Man hat uns immer wieder gesagt, dass das alles nicht funk­tionieren würde —  aber es funktioniert!
Christian Stock (K.r.a.k.e.)

 

Überhaupt habe das Wetter großen Einfluss darauf, was und vor allem wie viel Müll K.R.A.K.E. in die Falle geht. »Wenn der Rhein einen höheren Pegel hat und besser von den Nebenflüssen gespeist wird, finden wir mehr Müll«, sagt Stock. Zudem könne Regen Müll vom Ufer in den Fluss spülen.

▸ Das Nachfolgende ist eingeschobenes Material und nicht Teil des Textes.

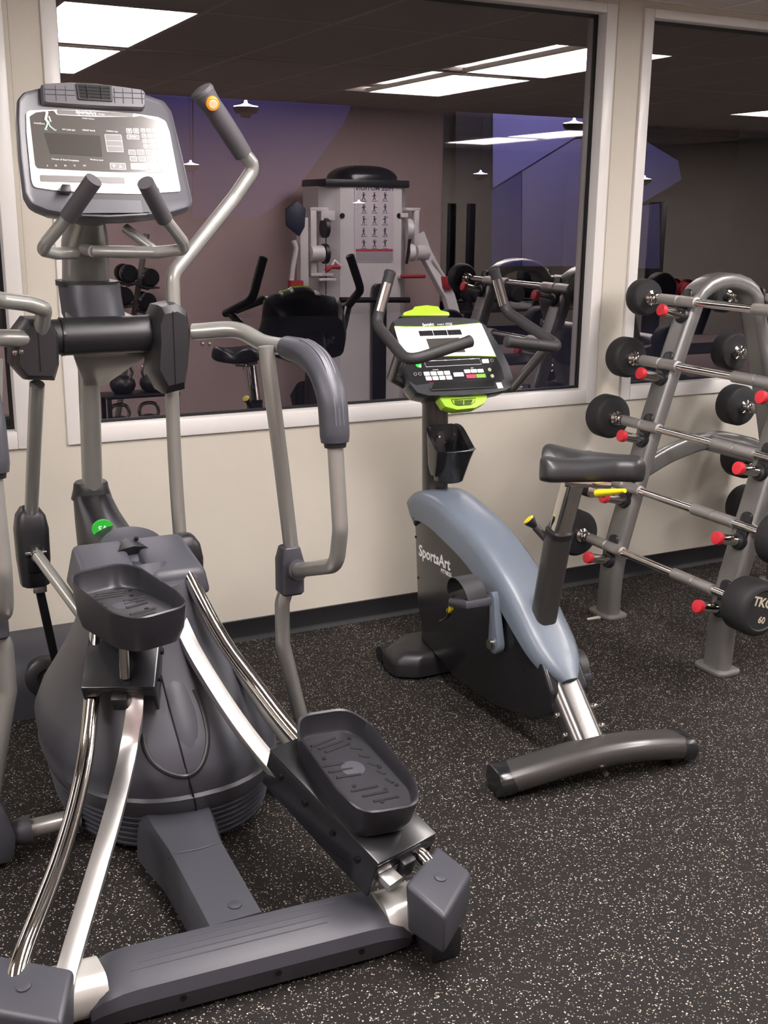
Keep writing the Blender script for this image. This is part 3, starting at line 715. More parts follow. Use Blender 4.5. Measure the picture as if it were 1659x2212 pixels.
ct('SportsArt', 550, 277, .0125, bold=.03); ct('FITNESS', 650, 288, .0045, bold=.01); ct('S773', 712, 286, .007, M('brown_print', '#8a6a5c', .5))
ct('Cardio Advisor', 565, 315, .005); ct('WT LOSS 60%', 440, 387, .0052); ct('HEART RATE', 568, 391, .0055); ct('CARDIO 80%', 717, 397, .0052)
ct('ActivZone', 250, 345, .0062, shear=.2); ct('Percent of Goal Completed', 418, 579, .0058); ct('Workout Level', 618, 579, .0052)
for s, x in (('0', 303), ('25', 358), ('50', 418), ('75', 477), ('100', 540)): ct(s, x, 616, .0055)
ct('TIME', 722, 434, .006, bold=.01); ct('DISTANCE', 730, 473, .006, bold=.01); ct('CALORIES', 737, 511, .006, bold=.01)
def ring(name, x0, y0, x1, y1, sh, par, fill=None, w_=.0011):      # outlined key in close-up coordinates
    q = [(x0, y0), (x1, y0+(x1-x0)*.03), (x1+sh, y1+(x1-x0)*.03), (x0+sh, y1)]
    po = rpoly(CF.pl([cz(*p) for p in q], .0056), .0022, 3)
    c0 = sum(a for a, b_ in po)/len(po), sum(b_ for a, b_ in po)/len(po)
    wx = max(a for a, _ in po)-min(a for a, _ in po); wy = max(b_ for _, b_ in po)-min(b_ for _, b_ in po)
    o = plate(name, CF, po, .0045, .0062, white, par)
    pi_ = [(c0[0]+(a-c0[0])*(1-2*w_/wx), c0[1]+(b_-c0[1])*(1-2*w_/wy)) for a, b_ in po]
    plate('key_face', CF, pi_, .005, .0066, fill or greykey, o)
    return o, c0
ring('key_group', 668, 415, 775, 527, 17, con)
for y in (455, 490): 
    a, b_ = CF.px(*cz(680, y), .0062); a2, b2 = CF.px(*cz(784, y+4), .0062)
    tube('key_divider', [CF.P(a, b_, .0066), CF.P(a2, b2, .0066)], .0006, white, con, 6)
for k in range(4):
    for r in range(3):
        x = 899+r*36+k*6; y = 378+k*34
        o, c0 = ring('key', x, y, x+29, y+26, 3, con)
        s = '123456789'[k*3+r] if k < 3 else ('0', '.', 'C')[r]
        text('printing', s, CF, c0[0], c0[1], .0067, .0062, white, o)
for x, s in ((806, -1), (850, 1)):
    o, c0 = ring('key', x, 377, x+36, 409, 4, con)
    plate('arrow', CF, [(c0[0]-.0035, c0[1]-s*.003), (c0[0]+.0035, c0[1]-s*.003), (c0[0], c0[1]+s*.004)], .006, .0069, white, o)
o, c0 = ring('key', 810, 417, 888, 447, 3, con); text('printing', 'ENTER', CF, c0[0], c0[1], .0067, .0055, white, o)
for r in range(2):
    for k in range(4): ring('key', 820+k*55+r*9, 514+r*42, 866+k*55+r*9, 546+r*42, 4, con)
ring('key', 835, 600, 940, 640, 4, con, M('key_red', '#b58a86', .4)); ring('key', 946, 601, 1045, 641, 4, con, M('key_pale', '#c9c2c0', .4))
o, c0 = ring('key', 702, 598, 803, 640, 4, con)
for dx, s in ((-.010, -1), (.006, 1)): plate('arrow', CF, [(c0[0]+dx-.004, c0[1]-s*.004), (c0[0]+dx+.004, c0[1]-s*.004), (c0[0]+dx, c0[1]+s*.004)], .006, .0069, white, o)
# walking figure printed on the console
fgm = M('figure_print', '#a8c8b4', .5)
def cl(nm, pts, r, mat): tube(nm, [CF.P(*CF.px(*cz(*p), .0056), .0056) for p in pts], r, mat, con, 6)
cl('figure_print', [(300, 280), (292, 320), (310, 345)], .0035, white); cl('figure_print', [(312, 300), (325, 335)], .0018, white)
cl('figure_print', [(308, 340), (320, 365), (350, 390), (360, 388)], .0022, fgm); cl('figure_print', [(305, 340), (298, 365), (288, 385), (303, 388)], .0022, fgm)
a, b_ = CF.px(*cz(300, 275), .0056); plate('figure_print', CF, circ(a, b_, .0035, 12), .0052, .0062, white, con)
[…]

Die Beobachtungen der vergangenen Wochen möchte K.R.A.K.E. in belastbare Zahlen überführen. In Kooperation mit der Universität Bonn führt der Verein in einem Zeitraum von einem Jahr ein Monitoring durch: Wann landet wie viel und welcher Müll in den Fangnetzen? »Wir werden für den Bereich unserer Müllfalle repräsentative Zahlen haben, die wir dann hochrechnen können«, sagt Stock. Es heißt, dass circa eine Tonne Müll pro Tag vom Rhein in die Nordsee gespült wird. »Das ist ein Schätzwert«, so Stock. »Aber wir können bald hard facts liefern.«. Zudem kann Stock sich vorstellen, die Erkenntnisse zu nutzen, damit die Abfälle gar nicht erst im Wasser landen: »Man kann gezielter den Fragen nachgehen, wo der Müll seine Quellen hat und wie man dafür sorgen kann, dass die Verursacher ihre Abfälle künftig anders entsorgen.«

Christian Stock geht davon aus, dass das Projekt nach der Pilotphase fortgesetzt wird. Die Rückmeldungen aus Stadtgesellschaft, Politik und Behörden seien bisher positiv. Stock ist auch schon auf der Suche nach neuen Sponsoren: »Letztens ist uns eine große Boombox ins Netz gegangen, die tagelang im Rhein getrieben sein muss.« Laut Hersteller sei der Lautsprecher spritzwasser­geschützt. Als ihn die Helfer von K.R.A.K.E. getrocknet hatten, habe er noch immer funktioniert. »Wenn der Hersteller klug ist, macht er bald Werbung mit uns«, sagt Stock und lacht.